True Small Group Environment

As club owners and operators, it is a constant battle to figure out new and innovative ways to get and keep members in your club. Over the past year, a rising number of operators have embraced small group training as a way to engage a wider audience, but also increase revenue.

Erica Tillinghast, a certified trainer and Precor Global Education Manager, explained small group training has numerous benefits for personal trainers, club operators and members.

“For fitness professionals, they are going to be able to generate more income,” said Tillinghast. “For the exerciser, they are going to be able to pay less per session, so they will be able to meet with the trainer more often and they will get better results in the long term.

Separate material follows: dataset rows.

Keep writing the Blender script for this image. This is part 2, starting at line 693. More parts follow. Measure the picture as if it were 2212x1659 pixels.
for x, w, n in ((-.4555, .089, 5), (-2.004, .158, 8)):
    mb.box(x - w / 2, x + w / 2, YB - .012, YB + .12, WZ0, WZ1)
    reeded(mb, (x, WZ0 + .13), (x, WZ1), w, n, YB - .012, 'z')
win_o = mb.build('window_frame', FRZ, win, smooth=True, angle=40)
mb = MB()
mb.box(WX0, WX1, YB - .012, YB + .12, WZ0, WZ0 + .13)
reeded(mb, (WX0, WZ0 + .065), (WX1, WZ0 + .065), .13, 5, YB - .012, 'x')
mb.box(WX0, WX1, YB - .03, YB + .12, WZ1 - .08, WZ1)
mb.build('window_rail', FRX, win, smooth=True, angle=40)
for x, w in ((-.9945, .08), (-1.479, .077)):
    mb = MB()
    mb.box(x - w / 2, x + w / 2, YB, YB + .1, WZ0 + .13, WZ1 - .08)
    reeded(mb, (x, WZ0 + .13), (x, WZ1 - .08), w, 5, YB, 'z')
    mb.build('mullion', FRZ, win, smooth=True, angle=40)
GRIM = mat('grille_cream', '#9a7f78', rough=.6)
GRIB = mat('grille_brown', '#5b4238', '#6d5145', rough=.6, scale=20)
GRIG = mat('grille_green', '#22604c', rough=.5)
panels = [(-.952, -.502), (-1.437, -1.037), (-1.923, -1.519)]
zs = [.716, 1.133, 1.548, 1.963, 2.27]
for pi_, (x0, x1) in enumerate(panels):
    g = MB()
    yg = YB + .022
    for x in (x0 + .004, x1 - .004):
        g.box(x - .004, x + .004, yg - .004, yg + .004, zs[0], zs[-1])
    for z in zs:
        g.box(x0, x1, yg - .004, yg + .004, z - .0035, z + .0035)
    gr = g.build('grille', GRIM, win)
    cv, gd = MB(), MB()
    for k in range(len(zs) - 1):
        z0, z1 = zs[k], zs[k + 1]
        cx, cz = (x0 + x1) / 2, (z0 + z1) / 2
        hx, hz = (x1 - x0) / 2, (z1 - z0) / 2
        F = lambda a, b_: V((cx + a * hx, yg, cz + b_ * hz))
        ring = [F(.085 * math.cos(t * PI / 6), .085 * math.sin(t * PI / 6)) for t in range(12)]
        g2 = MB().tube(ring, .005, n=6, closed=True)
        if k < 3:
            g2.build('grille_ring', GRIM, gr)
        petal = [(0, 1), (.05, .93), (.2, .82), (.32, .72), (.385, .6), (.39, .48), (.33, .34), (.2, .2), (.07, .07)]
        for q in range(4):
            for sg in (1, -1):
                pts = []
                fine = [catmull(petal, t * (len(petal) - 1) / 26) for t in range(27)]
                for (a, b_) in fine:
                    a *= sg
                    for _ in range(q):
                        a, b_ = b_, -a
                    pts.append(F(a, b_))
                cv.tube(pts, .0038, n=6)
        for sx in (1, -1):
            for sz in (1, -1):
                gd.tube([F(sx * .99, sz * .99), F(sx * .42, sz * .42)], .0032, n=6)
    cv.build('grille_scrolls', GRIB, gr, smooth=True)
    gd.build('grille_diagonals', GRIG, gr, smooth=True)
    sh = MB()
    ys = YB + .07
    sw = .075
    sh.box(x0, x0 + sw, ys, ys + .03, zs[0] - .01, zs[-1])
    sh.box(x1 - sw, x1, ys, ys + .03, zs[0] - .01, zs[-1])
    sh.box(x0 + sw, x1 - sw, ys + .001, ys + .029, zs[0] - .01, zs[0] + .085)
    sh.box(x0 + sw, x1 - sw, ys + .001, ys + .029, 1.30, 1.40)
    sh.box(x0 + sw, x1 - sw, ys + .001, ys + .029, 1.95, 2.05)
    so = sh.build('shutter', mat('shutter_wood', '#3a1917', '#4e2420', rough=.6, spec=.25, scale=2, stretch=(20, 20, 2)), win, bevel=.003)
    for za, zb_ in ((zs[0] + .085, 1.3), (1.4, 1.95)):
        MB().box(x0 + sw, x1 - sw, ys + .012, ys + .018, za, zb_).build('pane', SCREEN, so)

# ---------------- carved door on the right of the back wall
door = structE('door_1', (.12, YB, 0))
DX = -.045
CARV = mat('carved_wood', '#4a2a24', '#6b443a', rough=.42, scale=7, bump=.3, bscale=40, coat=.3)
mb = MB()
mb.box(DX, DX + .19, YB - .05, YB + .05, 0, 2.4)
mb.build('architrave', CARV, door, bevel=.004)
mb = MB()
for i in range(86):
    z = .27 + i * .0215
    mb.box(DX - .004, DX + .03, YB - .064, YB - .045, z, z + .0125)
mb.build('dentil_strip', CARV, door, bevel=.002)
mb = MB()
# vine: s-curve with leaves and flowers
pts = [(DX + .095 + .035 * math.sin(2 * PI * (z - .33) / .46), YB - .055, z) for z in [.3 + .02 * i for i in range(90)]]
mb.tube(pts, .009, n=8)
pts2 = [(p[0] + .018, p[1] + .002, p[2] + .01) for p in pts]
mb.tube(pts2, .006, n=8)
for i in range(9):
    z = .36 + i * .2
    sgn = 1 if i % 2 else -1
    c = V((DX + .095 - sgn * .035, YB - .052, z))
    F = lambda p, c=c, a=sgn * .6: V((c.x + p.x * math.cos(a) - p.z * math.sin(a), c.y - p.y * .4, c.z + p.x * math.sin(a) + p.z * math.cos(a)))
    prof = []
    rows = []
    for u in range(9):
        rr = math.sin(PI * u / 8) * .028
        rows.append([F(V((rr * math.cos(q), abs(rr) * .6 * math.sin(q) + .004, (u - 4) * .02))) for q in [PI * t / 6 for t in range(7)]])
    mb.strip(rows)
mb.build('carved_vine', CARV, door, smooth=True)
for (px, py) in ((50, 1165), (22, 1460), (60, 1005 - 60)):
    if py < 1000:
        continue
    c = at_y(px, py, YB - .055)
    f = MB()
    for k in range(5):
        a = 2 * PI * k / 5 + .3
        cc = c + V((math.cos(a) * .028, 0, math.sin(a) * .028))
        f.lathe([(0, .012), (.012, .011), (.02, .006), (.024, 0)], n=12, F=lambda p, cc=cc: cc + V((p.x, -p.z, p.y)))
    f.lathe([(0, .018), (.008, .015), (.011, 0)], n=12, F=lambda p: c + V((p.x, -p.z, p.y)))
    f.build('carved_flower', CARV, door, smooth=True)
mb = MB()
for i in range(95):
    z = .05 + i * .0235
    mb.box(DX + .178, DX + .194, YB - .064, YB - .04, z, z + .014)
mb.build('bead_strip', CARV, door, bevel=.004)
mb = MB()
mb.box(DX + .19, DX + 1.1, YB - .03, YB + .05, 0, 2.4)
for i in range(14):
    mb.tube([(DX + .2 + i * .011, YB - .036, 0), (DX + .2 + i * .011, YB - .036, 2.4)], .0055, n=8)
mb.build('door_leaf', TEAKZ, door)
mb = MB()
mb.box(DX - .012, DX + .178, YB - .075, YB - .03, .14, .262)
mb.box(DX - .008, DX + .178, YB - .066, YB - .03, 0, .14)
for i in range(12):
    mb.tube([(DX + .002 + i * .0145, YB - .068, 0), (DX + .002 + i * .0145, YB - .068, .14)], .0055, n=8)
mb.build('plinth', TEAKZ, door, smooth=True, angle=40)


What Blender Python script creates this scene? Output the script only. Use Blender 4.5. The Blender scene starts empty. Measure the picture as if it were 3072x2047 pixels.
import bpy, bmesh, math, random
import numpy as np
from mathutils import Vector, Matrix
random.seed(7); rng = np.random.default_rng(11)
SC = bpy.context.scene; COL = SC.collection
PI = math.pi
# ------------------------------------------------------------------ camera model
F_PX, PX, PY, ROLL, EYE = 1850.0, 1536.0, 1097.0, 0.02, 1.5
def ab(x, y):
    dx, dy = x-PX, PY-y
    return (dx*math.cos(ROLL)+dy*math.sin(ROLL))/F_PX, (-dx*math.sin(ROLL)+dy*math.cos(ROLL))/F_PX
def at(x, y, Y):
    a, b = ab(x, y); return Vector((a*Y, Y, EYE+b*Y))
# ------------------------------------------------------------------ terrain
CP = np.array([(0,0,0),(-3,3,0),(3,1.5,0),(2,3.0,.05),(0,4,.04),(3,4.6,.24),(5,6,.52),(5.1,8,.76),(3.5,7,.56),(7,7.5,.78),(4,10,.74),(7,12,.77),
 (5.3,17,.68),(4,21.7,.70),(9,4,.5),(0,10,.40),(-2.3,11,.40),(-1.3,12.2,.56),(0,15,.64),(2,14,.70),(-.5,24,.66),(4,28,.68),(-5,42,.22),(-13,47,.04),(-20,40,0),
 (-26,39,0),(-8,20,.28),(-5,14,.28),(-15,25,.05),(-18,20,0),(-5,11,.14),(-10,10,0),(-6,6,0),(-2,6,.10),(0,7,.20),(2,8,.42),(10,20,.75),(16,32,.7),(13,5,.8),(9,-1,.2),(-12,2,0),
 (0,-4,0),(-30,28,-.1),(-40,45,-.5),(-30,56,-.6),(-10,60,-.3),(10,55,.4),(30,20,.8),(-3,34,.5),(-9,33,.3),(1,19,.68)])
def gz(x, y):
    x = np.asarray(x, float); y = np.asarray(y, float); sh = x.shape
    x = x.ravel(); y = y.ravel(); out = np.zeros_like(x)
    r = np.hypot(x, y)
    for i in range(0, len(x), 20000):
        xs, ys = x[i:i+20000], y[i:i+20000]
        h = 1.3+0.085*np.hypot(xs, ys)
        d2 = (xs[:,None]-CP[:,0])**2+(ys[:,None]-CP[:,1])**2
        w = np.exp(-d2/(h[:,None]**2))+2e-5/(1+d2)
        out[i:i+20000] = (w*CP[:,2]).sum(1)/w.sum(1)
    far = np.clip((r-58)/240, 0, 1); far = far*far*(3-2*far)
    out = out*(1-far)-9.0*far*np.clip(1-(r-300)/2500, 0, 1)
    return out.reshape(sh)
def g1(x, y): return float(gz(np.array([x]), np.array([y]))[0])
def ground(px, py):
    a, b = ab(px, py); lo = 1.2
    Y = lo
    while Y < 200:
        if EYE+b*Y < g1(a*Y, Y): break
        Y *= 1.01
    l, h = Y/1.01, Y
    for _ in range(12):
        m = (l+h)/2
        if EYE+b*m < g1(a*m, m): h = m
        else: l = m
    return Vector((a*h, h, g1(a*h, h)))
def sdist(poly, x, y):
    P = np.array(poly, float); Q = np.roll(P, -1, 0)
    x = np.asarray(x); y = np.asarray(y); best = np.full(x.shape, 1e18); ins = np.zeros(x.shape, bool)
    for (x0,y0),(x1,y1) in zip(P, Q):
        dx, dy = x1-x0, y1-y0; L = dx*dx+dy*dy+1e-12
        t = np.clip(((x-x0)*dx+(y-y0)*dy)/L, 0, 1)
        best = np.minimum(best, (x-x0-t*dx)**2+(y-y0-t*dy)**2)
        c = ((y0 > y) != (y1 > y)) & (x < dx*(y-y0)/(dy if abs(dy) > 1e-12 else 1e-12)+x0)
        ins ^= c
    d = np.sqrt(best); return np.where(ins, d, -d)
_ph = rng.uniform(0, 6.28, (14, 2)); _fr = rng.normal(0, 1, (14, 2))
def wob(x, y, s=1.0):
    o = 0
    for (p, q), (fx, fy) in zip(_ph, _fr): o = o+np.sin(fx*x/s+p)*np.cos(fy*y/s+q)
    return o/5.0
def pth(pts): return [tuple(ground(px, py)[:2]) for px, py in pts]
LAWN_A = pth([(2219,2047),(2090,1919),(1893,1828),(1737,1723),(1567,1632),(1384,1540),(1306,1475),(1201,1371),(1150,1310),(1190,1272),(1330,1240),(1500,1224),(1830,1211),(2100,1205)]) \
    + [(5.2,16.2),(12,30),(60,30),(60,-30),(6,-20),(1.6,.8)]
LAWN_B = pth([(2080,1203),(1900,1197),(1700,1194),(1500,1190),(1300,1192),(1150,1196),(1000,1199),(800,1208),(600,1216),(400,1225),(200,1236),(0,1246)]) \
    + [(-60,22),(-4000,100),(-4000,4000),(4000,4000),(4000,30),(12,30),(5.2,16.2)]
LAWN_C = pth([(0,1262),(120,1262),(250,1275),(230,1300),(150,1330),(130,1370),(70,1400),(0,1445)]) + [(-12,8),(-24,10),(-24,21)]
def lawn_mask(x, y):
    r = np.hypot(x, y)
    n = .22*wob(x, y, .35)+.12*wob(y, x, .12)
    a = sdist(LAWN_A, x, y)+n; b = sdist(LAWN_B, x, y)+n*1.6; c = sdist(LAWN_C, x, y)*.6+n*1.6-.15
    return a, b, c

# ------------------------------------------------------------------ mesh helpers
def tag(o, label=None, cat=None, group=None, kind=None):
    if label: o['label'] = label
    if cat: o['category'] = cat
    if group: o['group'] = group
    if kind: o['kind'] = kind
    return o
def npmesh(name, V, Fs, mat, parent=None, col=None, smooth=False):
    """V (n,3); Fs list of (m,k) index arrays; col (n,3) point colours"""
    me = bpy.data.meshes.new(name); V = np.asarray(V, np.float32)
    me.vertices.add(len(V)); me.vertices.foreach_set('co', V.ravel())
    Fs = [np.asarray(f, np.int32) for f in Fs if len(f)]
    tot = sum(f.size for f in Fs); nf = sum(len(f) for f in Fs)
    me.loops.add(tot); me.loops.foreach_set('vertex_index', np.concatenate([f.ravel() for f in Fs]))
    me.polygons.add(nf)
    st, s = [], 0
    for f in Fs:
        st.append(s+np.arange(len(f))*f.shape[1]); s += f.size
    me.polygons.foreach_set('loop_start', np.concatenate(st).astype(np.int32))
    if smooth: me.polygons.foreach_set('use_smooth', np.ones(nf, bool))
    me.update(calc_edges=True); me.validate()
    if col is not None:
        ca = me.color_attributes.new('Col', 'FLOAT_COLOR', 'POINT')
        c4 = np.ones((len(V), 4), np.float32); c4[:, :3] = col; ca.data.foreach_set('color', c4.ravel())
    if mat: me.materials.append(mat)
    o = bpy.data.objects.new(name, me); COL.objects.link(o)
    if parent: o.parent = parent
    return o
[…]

Finally, for the operator, they are also going to generate more revenue through the trainer being able to make more money per hour. It really ends up being a great success all around.”

As with launching any new program in your club, developing a small group training program takes a full commitment from all club personnel. “Transitioning from one-on-one to small group may mean that some clients start to pay less per hour, but long term you are going to keep them for a longer period of time,” she explained. “Initially that transition can be a little bit tough. I think that is part of the reason it is taking a little while for small group training to fully penetrate clubs: They are trying to figure out how to manage that transition.”

Since small group training can be offered at a lower price point, it will open up access to a lot more members in the facility to work with fitness professionals. Tillinghast explained this will lead to better results for members and better retention. But in order for the program to be successful, complete buy-in from staff is essential.

“Even the front desk staff need to know how to communicate the value of that kind of program because they are the front line when a member walks in the door so they need to have an understanding of it,” added Tillinghast. “Then the personal training staff themselves needs to understand how it can be a real value to their business and why it is worth investing their time in training multiple clients.”

If you are contemplating offering small group training, Tillinghast suggests looking around the facility and creating small group training programs around equipment already in the club. “See what products have coaching value. A treadmill even has coaching value,” she said. “Trying to find things that have interest and bring services to the area of the club where exercisers are enjoying training is a really great opportunity. The more we can come to members and meet them where they need to be met, the more successful we will be in growing small group training.”

As for the future, Tillinghast expects small group training will only continue to grow in popularity. “I think we are going to start to see a definition of a true small group, which I would say is four to six people, versus the mid-size group with is six to 10 people and then large group,” explained Tillinghast. “Reaching out to each of those audiences is a little bit different. I think we are going to see a lot more targeted pricing and targeted marketing toward different groups. There is potentially more money to be generated in the true small group environment that is more about coaching.”